According to Julian Jaynes, "the idols of a bicameral world are the carefully tended centers of social control, with auditory hallucinations instead of pheromones." [Ibid, p. 144]

In these ancient bicameral societies the idol or the statue was literally the god, so says Jaynes. The god/goddess had its own house. It was usually the center of a temple complex. The size varied according to the importance of the god and, of course, the wealth of the city.

In these theocracies the owner of the land was the divine idol--and the people were the tenants. The steward-king served the god by administrating the god's estates. According to cuneiform texts, the gods also enjoyed eating, drinking, music and dancing. They required beds for sleeping and connubial visits from other gods. They (the statues) were washed and dressed, driven around on special occasions. Ceremony and ritual evolved around these idols.

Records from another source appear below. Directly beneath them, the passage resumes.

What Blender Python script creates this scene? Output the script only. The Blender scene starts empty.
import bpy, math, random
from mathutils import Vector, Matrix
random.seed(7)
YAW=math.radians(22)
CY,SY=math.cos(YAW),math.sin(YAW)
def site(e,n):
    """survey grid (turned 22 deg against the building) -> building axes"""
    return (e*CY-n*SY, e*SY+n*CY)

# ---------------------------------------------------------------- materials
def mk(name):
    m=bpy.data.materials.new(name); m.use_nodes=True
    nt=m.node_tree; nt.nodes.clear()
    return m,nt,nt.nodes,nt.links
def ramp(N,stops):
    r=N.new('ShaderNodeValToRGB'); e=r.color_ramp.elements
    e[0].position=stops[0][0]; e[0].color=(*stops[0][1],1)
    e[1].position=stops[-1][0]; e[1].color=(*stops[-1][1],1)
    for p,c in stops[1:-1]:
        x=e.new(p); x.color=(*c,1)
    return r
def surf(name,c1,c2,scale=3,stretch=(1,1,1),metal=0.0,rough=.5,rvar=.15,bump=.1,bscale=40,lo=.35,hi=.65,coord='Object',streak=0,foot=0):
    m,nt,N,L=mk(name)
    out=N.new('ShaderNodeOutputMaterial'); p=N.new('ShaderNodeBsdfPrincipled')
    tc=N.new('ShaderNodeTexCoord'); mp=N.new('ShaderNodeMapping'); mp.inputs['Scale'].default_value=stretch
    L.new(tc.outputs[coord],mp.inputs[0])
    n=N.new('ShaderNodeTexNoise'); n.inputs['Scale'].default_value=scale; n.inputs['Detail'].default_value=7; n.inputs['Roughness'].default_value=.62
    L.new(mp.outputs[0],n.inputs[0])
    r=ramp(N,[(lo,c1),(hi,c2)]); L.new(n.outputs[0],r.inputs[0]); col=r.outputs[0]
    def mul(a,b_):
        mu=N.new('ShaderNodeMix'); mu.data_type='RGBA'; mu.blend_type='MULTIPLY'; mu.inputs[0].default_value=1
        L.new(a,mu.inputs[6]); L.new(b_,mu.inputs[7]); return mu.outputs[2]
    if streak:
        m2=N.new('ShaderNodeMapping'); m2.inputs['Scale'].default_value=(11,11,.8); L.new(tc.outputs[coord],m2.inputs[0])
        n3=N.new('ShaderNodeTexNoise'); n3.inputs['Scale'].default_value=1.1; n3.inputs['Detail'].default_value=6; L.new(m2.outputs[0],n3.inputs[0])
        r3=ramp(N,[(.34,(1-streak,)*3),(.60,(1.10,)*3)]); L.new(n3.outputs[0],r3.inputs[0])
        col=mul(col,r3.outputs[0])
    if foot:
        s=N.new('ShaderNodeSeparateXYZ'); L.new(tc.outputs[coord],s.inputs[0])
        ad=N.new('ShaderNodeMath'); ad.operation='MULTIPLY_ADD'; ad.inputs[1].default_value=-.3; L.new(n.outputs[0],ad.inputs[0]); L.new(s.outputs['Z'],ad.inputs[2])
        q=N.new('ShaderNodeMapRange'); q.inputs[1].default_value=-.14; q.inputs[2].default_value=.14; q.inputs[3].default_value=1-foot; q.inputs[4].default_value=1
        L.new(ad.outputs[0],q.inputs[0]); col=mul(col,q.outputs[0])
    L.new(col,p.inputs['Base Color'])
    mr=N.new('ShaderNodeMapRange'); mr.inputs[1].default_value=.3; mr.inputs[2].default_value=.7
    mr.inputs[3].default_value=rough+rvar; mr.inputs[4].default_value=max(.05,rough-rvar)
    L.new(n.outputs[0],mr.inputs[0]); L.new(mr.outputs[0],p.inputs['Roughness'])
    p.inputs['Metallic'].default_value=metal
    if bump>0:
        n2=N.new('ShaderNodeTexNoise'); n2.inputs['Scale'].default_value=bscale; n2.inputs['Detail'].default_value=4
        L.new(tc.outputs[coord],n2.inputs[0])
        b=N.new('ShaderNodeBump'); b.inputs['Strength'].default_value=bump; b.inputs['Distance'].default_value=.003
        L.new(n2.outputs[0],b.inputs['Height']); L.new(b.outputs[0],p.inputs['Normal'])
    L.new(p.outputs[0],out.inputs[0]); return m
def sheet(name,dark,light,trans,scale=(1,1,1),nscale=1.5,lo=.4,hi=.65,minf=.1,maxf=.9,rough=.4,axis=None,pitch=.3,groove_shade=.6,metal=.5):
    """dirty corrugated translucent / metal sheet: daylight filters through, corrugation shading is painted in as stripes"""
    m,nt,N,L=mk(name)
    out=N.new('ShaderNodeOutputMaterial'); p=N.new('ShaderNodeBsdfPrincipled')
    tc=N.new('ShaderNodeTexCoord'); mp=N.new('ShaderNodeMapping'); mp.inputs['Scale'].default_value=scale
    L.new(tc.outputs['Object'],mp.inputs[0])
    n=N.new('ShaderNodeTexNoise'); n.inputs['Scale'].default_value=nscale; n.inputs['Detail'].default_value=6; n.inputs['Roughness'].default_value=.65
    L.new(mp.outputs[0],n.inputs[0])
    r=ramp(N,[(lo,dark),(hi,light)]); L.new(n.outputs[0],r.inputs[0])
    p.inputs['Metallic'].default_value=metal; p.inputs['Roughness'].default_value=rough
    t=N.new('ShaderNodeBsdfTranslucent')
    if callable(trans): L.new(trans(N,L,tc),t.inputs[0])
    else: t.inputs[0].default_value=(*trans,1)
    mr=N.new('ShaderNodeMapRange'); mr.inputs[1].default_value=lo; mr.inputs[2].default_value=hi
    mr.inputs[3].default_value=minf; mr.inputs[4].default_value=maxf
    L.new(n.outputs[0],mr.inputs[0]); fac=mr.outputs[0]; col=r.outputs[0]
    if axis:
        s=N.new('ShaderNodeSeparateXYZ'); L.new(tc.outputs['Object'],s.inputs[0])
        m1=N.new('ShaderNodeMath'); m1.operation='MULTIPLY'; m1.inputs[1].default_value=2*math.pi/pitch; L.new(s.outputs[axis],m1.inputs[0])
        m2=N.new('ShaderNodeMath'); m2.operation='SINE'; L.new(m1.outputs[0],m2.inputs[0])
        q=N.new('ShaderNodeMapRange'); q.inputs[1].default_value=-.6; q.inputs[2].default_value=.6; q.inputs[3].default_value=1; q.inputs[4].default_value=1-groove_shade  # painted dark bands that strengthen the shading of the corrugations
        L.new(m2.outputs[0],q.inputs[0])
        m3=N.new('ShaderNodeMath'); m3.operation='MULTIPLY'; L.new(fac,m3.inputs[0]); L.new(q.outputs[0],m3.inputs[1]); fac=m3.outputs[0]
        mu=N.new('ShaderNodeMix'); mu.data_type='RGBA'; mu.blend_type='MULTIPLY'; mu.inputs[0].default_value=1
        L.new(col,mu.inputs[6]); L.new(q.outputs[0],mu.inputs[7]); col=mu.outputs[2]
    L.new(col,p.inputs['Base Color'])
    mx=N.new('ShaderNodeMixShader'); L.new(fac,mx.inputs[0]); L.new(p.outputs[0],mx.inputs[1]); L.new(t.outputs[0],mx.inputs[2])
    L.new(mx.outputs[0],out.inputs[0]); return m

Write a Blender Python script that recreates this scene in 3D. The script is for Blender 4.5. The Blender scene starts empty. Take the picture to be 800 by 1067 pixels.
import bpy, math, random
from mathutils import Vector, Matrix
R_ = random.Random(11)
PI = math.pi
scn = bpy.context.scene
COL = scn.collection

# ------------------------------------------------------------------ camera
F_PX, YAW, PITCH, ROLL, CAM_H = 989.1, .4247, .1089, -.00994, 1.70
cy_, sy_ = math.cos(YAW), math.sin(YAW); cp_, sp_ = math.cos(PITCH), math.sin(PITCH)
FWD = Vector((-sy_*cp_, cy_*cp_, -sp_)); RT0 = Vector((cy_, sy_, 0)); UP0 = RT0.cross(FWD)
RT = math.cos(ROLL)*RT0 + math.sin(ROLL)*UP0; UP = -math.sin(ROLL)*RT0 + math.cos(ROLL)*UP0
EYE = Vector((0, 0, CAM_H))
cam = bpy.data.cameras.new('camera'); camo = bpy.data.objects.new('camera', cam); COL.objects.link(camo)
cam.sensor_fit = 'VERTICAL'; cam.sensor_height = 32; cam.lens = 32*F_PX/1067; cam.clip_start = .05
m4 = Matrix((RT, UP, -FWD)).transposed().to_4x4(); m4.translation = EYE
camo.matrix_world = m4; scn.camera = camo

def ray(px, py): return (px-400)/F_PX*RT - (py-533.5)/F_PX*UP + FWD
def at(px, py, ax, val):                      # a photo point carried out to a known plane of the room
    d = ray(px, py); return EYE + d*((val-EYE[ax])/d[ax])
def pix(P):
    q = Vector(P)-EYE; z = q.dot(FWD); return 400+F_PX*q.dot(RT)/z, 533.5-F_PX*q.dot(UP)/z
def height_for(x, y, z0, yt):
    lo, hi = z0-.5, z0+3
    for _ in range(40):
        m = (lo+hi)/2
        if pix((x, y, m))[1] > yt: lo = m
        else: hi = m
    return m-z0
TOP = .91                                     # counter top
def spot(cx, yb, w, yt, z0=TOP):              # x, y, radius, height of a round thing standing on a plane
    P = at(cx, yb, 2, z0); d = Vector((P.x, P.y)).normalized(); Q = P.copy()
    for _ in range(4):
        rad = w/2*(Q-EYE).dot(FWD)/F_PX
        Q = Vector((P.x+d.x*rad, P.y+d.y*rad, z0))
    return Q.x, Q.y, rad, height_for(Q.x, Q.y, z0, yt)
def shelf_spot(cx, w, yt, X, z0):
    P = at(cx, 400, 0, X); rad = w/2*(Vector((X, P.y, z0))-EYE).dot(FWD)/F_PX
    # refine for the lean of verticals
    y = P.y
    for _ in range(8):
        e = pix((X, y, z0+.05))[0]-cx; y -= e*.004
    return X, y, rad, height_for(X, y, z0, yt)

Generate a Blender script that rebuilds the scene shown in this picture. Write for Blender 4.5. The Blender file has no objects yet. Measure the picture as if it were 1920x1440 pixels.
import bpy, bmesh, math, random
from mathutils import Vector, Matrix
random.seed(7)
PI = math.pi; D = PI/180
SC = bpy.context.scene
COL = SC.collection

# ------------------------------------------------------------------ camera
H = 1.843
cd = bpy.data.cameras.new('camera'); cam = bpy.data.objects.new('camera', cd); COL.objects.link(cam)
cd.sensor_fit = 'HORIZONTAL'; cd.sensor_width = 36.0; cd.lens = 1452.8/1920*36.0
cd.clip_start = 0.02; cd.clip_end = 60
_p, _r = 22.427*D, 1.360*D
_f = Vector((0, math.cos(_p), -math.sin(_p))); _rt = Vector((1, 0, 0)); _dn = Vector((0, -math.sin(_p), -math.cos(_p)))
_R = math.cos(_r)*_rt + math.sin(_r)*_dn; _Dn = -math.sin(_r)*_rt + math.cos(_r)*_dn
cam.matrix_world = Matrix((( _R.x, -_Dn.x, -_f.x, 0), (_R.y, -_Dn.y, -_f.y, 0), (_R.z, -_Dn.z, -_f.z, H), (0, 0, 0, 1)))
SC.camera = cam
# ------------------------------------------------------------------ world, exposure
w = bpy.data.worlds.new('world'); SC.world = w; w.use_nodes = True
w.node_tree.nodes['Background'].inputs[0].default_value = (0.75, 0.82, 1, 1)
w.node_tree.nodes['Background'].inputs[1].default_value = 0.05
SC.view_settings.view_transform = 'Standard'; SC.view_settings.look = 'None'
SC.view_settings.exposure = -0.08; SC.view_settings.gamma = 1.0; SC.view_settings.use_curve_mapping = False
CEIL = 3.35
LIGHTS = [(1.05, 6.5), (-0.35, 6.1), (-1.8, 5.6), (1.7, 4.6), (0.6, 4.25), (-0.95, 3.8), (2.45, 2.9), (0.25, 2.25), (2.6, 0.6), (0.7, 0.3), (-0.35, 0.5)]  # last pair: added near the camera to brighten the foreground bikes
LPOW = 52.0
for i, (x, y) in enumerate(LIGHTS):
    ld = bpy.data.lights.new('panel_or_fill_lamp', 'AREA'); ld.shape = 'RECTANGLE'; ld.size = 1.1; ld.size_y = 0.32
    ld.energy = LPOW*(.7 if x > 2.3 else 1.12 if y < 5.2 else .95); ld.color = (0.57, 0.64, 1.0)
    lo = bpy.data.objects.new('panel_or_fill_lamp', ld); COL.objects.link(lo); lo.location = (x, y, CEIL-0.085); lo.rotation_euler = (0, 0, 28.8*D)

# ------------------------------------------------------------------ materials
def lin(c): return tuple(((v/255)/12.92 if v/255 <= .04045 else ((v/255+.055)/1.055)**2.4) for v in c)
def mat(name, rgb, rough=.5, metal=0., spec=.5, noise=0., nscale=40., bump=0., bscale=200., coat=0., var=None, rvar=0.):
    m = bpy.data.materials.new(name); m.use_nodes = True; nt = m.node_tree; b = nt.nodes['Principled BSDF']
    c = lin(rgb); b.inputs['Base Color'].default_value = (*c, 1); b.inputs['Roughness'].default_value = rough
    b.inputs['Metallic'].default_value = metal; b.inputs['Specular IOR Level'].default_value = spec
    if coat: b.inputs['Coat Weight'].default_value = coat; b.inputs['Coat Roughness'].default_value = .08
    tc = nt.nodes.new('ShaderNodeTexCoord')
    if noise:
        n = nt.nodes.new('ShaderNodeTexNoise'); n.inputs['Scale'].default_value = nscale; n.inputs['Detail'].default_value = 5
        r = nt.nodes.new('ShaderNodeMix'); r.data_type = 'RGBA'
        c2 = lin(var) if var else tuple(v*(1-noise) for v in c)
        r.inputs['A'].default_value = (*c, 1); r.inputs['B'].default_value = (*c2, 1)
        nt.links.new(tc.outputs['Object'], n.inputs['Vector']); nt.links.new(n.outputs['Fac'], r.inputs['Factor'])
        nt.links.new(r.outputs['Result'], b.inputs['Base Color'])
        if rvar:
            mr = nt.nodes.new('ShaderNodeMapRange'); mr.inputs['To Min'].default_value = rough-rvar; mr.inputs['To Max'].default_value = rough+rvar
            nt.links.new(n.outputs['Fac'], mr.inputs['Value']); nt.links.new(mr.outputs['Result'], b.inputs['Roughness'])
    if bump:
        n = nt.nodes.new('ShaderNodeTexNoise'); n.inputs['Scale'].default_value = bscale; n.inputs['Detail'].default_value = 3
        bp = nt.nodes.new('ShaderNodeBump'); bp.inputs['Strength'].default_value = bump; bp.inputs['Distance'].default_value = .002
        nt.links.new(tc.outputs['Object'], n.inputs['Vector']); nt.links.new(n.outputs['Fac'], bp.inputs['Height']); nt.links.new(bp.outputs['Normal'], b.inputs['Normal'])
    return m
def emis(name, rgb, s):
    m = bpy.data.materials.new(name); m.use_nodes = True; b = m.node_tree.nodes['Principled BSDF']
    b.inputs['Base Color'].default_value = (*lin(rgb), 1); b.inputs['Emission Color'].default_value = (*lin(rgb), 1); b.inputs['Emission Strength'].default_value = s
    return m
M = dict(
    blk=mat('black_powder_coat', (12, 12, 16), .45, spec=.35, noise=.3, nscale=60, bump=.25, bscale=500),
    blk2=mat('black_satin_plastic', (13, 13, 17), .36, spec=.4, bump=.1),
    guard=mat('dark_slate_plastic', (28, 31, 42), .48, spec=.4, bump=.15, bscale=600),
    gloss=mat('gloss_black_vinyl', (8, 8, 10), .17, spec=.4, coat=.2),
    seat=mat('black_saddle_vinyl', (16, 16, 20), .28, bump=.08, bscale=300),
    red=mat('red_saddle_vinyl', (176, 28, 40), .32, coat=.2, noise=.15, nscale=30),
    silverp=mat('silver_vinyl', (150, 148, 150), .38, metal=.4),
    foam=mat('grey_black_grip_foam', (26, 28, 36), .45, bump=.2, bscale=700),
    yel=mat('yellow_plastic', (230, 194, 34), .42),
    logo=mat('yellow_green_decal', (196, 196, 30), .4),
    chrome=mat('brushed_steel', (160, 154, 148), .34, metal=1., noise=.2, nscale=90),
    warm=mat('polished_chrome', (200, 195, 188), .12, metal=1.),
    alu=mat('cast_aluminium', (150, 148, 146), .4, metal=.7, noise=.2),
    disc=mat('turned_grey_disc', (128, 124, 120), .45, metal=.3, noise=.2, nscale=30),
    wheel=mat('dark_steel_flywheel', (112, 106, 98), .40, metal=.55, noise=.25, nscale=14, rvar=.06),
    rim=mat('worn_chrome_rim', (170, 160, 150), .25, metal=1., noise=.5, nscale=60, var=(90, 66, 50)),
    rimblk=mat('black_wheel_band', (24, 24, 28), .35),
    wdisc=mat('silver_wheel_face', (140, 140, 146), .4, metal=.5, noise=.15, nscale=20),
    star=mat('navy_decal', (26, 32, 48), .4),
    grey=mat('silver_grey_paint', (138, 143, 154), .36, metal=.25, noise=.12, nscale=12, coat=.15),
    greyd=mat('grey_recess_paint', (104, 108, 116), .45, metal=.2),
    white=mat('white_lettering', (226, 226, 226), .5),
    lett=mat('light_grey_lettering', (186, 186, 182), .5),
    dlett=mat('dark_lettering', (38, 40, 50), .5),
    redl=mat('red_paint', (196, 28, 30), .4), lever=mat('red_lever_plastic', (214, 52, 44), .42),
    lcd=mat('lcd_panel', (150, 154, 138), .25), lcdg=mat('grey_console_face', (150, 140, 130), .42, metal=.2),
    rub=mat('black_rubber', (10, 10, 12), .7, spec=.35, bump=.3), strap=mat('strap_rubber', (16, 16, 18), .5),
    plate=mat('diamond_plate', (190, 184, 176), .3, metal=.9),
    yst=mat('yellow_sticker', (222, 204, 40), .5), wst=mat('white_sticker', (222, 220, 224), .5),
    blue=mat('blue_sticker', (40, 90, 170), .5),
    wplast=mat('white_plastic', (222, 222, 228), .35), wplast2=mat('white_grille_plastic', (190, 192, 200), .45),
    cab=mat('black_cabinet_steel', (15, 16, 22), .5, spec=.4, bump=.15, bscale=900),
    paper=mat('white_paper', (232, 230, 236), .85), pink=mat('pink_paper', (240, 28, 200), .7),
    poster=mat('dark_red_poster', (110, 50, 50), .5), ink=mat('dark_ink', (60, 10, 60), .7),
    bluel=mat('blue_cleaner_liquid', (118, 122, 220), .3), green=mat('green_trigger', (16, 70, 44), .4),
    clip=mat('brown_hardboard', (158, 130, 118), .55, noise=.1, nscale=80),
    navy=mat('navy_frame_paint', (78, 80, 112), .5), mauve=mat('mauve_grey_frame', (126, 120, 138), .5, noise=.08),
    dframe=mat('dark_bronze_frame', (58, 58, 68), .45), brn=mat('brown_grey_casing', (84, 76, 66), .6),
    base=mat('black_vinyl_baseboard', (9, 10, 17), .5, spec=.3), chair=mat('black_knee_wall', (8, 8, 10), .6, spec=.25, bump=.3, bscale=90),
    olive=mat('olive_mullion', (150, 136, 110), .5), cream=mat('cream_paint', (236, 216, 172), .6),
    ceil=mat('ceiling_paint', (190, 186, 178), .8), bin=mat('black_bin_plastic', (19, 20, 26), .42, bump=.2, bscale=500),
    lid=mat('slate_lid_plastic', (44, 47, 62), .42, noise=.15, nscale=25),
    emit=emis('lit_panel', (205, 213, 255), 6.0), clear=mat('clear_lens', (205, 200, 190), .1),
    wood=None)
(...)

The collapse of the bicameral mind came slowly, it was a slow erosive breakdown. But Jaynes spotted the first serious indications of collapse by the time of Egypt's Middle Kingdom, around 1700 b.c.e. Authority had started to crumble--and due to this Egypt had to re-unify itself, hence the Middle Kingdom.

Jaynes considers that this slow collapse was caused by natural disasters, such as the Santorini volcanic explosion that devastated many Greek islands. Migration of different peoples into new areas disrupted the bicameral societies already in place. Conquest over peoples by others resulted in further collapse. And writing gradually eroded the "auditory authority of the bicameral mind." [Ibid, pp. 208, 212-213, 220]

Jaynes felt a real tipoff of this bicameral breakdown could be discerned in the Babylonian lines: "My god has forsaken me and disappeared, My goddess has failed me and keeps at a distance... [To Marduk]

It was with this, according to Jaynes, that one could detect for the first time the mighty themes of the world religions: "Why have the gods left us? Like friends who depart from us, they must be offended. Our misfortunes are our punishments for our offenses. We go down on our knees, begging to be forgiven. And then find redemption in some return of the word of a god." [Ibid, p. 226]

For Jaynes this ruin, this bitter bicameral breakdown led to the growth of subjective consciousness in Greece. Moving from the ILIAD, Jaynes declares that Homer's ODYSSEY is unlike its predecessor. Here we have wily Odysseus, the hero of many devices, a man of a "new mentality." The ODYSSEY was about a man who was learning how to get along in a "ruined and god-weakened world." [Ibid, 272-273]

With the Golden Age of Greece, in the starstruck sixth century b.c.e., with Solon, with Thales, Anaximander, and Pythagoras, Jaynes claims we are now with human minds with whom we can feel mentally at home!